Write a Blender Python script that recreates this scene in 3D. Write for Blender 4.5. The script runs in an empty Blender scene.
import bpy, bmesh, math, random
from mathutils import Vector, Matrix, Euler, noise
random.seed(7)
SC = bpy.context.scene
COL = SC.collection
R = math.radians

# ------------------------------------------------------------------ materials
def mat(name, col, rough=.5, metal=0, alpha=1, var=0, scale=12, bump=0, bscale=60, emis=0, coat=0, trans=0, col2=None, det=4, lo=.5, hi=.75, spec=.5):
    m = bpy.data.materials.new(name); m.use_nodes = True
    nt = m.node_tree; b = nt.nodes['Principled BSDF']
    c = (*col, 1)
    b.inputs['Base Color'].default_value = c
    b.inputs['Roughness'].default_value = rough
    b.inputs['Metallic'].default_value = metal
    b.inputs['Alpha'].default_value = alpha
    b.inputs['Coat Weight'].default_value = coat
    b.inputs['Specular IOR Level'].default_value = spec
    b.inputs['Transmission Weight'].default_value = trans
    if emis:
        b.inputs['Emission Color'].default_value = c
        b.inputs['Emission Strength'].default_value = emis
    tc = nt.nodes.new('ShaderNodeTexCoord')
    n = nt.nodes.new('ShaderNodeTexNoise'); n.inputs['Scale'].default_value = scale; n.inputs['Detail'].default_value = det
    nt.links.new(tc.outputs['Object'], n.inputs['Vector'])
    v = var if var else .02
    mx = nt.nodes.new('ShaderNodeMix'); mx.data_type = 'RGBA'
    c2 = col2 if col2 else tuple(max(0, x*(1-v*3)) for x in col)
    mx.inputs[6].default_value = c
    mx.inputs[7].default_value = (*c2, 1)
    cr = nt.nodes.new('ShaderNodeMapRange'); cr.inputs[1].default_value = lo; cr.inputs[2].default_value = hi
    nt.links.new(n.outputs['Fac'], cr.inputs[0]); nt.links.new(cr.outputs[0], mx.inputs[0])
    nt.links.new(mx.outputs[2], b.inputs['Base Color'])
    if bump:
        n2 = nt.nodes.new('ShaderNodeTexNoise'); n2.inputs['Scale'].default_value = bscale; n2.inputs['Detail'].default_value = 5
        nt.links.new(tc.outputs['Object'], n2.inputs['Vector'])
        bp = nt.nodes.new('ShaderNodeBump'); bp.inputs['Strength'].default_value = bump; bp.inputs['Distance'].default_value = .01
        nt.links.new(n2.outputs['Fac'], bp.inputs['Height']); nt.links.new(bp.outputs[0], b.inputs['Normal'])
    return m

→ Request
Return all the data exactly as given.

→ Response to the exercise
Write a Blender Python script that recreates this scene in 3D. Write for Blender 4.5. The script runs in an empty Blender scene.
import bpy, bmesh, math, random
from mathutils import Vector, Matrix, Euler, noise
random.seed(7)
SC = bpy.context.scene
COL = SC.collection
R = math.radians

# ------------------------------------------------------------------ materials
def mat(name, col, rough=.5, metal=0, alpha=1, var=0, scale=12, bump=0, bscale=60, emis=0, coat=0, trans=0, col2=None, det=4, lo=.5, hi=.75, spec=.5):
    m = bpy.data.materials.new(name); m.use_nodes = True
    nt = m.node_tree; b = nt.nodes['Principled BSDF']
    c = (*col, 1)
    b.inputs['Base Color'].default_value = c
    b.inputs['Roughness'].default_value = rough
    b.inputs['Metallic'].default_value = metal
    b.inputs['Alpha'].default_value = alpha
    b.inputs['Coat Weight'].default_value = coat
    b.inputs['Specular IOR Level'].default_value = spec
    b.inputs['Transmission Weight'].default_value = trans
    if emis:
        b.inputs['Emission Color'].default_value = c
        b.inputs['Emission Strength'].default_value = emis
    tc = nt.nodes.new('ShaderNodeTexCoord')
    n = nt.nodes.new('ShaderNodeTexNoise'); n.inputs['Scale'].default_value = scale; n.inputs['Detail'].default_value = det
    nt.links.new(tc.outputs['Object'], n.inputs['Vector'])
    v = var if var else .02
    mx = nt.nodes.new('ShaderNodeMix'); mx.data_type = 'RGBA'
    c2 = col2 if col2 else tuple(max(0, x*(1-v*3)) for x in col)
    mx.inputs[6].default_value = c
    mx.inputs[7].default_value = (*c2, 1)
    cr = nt.nodes.new('ShaderNodeMapRange'); cr.inputs[1].default_value = lo; cr.inputs[2].default_value = hi
    nt.links.new(n.outputs['Fac'], cr.inputs[0]); nt.links.new(cr.outputs[0], mx.inputs[0])
    nt.links.new(mx.outputs[2], b.inputs['Base Color'])
    if bump:
        n2 = nt.nodes.new('ShaderNodeTexNoise'); n2.inputs['Scale'].default_value = bscale; n2.inputs['Detail'].default_value = 5
        nt.links.new(tc.outputs['Object'], n2.inputs['Vector'])
        bp = nt.nodes.new('ShaderNodeBump'); bp.inputs['Strength'].default_value = bump; bp.inputs['Distance'].default_value = .01
        nt.links.new(n2.outputs['Fac'], bp.inputs['Height']); nt.links.new(bp.outputs[0], b.inputs['Normal'])
    return m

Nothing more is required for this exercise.